PHILLY HOOPS: THE SPHAS AND THE WARRIORS (Alpha Home Entertainment): Writer/producer/director James Rosin’s 2003 documentary traces the history of professional basketball and its direct relationship to the city of Philadelphia, in particular the earliest years, an era in which the SPHAs (a team sponsored by the South Philadelphia Hebrew Association) and the Philadelphia Warriors were prominent. An enjoyable and informative romp through sports nostalgia, narrated by broadcaster Bill Campbell.
SEX AND THE CITY 2 (Warner Home Video): The second big-screen spin-off from the award-winning HBO series, based on Candace Bushnell’s best-selling novels, proves a case of the terrible twos — an overlong, irritating comedy that does its best and worst to squander any goodwill toward its principal characters, again played by Sarah Jessica Parker (also an executive producer), Kim Cattrall, Kristin Davis and Cynthia Nixon. Chris Noth and John Corbett also reprise their series roles, with Liza Minnelli as herself. One the year’s worst films. Rated R.
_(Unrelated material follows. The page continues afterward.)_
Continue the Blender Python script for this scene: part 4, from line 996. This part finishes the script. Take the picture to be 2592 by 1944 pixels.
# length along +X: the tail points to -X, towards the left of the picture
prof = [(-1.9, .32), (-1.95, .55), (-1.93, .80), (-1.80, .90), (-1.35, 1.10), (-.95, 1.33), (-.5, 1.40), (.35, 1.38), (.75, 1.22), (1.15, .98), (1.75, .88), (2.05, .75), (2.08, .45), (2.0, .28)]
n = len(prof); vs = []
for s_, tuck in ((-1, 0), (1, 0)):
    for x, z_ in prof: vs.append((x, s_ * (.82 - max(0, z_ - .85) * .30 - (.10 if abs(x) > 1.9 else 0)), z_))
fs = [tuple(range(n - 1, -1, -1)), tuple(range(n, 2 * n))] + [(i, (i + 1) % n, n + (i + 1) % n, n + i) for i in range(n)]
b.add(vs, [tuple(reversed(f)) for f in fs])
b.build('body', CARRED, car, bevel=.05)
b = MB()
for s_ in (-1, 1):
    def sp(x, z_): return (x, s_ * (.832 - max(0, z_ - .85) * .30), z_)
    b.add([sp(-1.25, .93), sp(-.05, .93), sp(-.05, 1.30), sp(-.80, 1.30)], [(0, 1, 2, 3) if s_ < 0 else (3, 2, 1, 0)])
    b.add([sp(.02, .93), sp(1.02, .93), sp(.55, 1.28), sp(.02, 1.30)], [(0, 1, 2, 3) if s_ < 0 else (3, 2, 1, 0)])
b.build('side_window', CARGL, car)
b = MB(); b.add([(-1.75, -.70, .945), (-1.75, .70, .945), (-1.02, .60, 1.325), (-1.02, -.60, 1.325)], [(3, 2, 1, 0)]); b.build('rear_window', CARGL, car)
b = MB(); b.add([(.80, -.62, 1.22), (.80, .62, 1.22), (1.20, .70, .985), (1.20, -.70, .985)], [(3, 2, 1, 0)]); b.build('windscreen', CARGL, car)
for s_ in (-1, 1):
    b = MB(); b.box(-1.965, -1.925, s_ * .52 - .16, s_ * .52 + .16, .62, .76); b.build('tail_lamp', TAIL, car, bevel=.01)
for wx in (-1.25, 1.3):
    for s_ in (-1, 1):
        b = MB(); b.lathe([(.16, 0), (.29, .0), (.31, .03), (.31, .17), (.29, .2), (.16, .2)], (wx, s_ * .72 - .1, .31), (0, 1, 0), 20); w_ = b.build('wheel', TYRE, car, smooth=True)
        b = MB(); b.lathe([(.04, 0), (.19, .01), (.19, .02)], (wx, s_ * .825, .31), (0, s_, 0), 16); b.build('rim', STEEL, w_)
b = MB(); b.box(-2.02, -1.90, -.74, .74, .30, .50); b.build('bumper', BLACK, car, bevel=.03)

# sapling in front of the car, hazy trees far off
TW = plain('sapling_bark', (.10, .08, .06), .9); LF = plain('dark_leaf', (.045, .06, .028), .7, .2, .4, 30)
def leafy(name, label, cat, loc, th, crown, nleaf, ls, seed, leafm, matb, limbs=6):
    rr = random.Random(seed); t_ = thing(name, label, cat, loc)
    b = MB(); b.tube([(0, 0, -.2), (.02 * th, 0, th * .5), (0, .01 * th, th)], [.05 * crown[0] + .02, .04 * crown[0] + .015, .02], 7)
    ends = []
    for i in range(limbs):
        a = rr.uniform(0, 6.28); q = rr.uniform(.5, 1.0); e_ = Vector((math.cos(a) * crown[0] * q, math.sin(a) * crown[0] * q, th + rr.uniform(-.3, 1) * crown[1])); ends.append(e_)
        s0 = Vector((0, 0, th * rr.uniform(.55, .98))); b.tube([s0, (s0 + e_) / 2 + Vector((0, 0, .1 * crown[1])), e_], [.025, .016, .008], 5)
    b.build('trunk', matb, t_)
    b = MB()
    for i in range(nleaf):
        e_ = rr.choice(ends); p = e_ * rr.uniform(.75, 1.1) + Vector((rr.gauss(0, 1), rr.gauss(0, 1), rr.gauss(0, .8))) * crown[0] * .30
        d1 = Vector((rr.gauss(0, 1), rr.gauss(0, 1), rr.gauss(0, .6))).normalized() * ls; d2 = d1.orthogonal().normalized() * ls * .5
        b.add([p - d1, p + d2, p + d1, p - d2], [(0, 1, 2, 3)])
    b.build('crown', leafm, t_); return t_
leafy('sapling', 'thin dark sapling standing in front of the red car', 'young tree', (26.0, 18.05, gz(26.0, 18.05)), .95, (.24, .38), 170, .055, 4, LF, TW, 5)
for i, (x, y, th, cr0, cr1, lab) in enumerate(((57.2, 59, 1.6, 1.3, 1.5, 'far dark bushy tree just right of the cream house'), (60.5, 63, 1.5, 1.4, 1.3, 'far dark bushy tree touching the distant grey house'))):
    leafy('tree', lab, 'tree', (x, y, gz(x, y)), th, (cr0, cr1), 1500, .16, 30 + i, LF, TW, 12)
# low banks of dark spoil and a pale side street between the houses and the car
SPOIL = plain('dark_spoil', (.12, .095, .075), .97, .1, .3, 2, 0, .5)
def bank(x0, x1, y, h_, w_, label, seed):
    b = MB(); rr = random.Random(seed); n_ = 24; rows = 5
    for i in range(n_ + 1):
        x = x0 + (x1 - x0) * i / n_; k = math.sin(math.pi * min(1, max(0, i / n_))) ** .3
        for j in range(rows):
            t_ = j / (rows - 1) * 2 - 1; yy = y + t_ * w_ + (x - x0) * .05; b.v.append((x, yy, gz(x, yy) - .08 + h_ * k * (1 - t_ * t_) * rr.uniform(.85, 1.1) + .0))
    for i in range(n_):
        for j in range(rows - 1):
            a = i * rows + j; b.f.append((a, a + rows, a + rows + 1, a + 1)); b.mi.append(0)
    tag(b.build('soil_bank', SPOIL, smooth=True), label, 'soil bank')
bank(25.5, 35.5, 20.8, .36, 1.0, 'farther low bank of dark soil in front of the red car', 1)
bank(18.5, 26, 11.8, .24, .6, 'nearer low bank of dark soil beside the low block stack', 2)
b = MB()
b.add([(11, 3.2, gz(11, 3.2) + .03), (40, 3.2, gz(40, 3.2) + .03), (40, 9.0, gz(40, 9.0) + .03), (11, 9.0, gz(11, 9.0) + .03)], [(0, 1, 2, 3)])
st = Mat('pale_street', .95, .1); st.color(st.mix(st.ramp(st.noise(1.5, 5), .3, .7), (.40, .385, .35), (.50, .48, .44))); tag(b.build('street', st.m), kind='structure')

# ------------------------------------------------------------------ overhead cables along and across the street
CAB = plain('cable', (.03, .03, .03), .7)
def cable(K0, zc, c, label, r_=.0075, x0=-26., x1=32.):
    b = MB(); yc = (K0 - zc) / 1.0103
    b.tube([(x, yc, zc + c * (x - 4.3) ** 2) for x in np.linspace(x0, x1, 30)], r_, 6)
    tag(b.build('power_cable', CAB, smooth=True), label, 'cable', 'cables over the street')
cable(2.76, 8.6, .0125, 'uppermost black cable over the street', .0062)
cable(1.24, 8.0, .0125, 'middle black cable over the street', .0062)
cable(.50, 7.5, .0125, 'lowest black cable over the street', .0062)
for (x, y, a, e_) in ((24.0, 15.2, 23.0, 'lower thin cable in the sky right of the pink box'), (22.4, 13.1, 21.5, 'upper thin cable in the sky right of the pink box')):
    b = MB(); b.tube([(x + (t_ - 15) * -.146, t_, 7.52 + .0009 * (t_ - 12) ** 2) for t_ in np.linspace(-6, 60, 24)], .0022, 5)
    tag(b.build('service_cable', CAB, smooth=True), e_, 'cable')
THE TERROR WITHIN/DEAD SPACE DOUBLE FEATURE (Shout! Factory): A DVD twin-bill ($19.93 retail) of low-budget sciencefiction thrillers from producer Roger Corman: George Kennedy and Andrew Stevens headline 1988’s underground monster mash The Terror Within (**); and Marc Singer stars in 1990’s interstellar monster mash Dead Space (*), the latter of which borrows considerable footage and story ideas from previous Corman films. Love that Roger! Both films are rated R.
TOO HOT TO HANDLE (Alpha Home Entertainment): Also released as Fig Leaf Frolics (!), this delirious bit of nostalgia (released in 1950) showcases comedy and burlesque as presented by “Lillian Hunt’s Blond Beauties” (although not all of the girls are blondes). Some 60 years later, this seems almost quaint in retrospect, but at the time was (gasp!) scandalous. The stand-up comedy routines are cringingly bad — and all the more funny as a result.